Beginning at the first line of the data, print each line exactly, stopping after the line that contains "C = sc.collection".

Begin

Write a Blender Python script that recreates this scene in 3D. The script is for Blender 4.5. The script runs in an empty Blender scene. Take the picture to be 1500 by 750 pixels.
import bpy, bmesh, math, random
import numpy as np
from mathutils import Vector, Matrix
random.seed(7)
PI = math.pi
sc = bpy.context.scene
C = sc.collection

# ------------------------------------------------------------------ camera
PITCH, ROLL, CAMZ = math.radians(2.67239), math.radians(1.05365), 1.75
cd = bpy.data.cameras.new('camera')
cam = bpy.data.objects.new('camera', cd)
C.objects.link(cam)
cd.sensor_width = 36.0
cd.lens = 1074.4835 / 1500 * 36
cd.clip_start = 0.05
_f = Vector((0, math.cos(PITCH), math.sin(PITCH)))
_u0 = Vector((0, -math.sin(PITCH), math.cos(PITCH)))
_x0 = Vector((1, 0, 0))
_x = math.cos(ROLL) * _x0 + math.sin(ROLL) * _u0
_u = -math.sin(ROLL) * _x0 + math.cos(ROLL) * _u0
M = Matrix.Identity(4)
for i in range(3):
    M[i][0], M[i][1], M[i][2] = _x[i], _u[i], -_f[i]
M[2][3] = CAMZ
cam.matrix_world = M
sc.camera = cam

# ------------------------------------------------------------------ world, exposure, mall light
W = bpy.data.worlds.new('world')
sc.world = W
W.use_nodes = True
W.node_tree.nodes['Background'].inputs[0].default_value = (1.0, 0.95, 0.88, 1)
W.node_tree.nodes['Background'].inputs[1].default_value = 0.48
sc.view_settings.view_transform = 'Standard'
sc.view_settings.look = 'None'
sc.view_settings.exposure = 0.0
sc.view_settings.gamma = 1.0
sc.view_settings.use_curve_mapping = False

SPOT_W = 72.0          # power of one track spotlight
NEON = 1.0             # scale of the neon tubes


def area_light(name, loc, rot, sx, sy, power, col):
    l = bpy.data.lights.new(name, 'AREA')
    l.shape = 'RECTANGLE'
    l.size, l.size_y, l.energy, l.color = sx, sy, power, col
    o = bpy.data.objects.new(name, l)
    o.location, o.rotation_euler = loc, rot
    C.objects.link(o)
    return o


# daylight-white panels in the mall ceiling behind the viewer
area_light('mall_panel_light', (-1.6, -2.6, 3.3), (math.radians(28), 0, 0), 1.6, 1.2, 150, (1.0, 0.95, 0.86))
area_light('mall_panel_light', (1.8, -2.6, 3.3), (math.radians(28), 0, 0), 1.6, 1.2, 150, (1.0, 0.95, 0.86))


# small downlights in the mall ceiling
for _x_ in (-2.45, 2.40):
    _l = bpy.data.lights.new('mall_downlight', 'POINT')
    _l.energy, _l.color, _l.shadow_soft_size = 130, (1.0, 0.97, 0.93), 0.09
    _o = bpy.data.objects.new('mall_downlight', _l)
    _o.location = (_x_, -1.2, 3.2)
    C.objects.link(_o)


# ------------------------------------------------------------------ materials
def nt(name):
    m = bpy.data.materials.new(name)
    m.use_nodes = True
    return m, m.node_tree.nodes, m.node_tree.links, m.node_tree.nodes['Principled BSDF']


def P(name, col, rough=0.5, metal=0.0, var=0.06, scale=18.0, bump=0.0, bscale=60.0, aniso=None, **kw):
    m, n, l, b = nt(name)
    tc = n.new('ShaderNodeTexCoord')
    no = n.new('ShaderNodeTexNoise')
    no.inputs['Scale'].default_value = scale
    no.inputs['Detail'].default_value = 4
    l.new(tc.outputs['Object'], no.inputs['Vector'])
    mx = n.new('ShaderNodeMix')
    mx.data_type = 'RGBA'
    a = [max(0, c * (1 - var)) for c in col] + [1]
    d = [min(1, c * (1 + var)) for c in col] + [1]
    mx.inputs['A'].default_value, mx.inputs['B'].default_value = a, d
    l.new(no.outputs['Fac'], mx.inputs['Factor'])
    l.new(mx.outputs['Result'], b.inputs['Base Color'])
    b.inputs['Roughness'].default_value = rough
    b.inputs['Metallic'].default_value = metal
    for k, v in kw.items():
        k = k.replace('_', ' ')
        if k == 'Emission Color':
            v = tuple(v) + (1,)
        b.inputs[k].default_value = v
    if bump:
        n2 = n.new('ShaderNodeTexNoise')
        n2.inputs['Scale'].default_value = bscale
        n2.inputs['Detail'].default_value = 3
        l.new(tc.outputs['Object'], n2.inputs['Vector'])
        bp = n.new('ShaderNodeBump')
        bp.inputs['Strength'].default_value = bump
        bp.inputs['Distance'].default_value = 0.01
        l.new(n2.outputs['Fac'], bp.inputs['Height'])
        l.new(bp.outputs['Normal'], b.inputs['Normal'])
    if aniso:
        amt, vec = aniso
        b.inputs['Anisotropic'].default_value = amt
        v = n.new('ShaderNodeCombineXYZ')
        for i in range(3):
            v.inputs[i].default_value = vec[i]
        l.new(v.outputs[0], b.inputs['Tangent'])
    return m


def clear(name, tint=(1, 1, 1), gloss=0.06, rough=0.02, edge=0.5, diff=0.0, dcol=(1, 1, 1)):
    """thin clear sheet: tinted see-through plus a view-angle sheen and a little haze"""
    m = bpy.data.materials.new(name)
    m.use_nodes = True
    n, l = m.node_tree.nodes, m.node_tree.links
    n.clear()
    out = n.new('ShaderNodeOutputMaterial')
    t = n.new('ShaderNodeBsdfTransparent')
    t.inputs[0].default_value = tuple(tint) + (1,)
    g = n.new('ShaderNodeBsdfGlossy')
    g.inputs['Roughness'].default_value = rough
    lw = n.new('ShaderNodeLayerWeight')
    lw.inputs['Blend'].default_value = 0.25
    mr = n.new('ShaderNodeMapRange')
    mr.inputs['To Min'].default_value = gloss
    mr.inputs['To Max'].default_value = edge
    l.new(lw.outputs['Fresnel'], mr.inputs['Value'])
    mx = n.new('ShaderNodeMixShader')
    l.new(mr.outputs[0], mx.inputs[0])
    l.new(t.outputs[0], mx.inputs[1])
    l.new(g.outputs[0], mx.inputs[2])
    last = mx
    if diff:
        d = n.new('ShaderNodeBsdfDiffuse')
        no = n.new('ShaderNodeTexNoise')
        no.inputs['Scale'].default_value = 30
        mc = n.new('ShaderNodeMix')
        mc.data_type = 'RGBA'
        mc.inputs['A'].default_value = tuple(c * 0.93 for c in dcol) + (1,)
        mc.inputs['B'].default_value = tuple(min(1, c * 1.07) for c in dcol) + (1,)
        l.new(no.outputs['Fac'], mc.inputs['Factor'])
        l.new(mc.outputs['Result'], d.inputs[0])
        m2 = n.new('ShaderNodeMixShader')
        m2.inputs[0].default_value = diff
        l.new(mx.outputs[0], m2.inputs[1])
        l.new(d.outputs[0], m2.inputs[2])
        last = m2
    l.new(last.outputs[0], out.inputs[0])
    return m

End

• _OUTPUT_
Write a Blender Python script that recreates this scene in 3D. The script is for Blender 4.5. The script runs in an empty Blender scene. Take the picture to be 1500 by 750 pixels.
import bpy, bmesh, math, random
import numpy as np
from mathutils import Vector, Matrix
random.seed(7)
PI = math.pi
sc = bpy.context.scene
C = sc.collection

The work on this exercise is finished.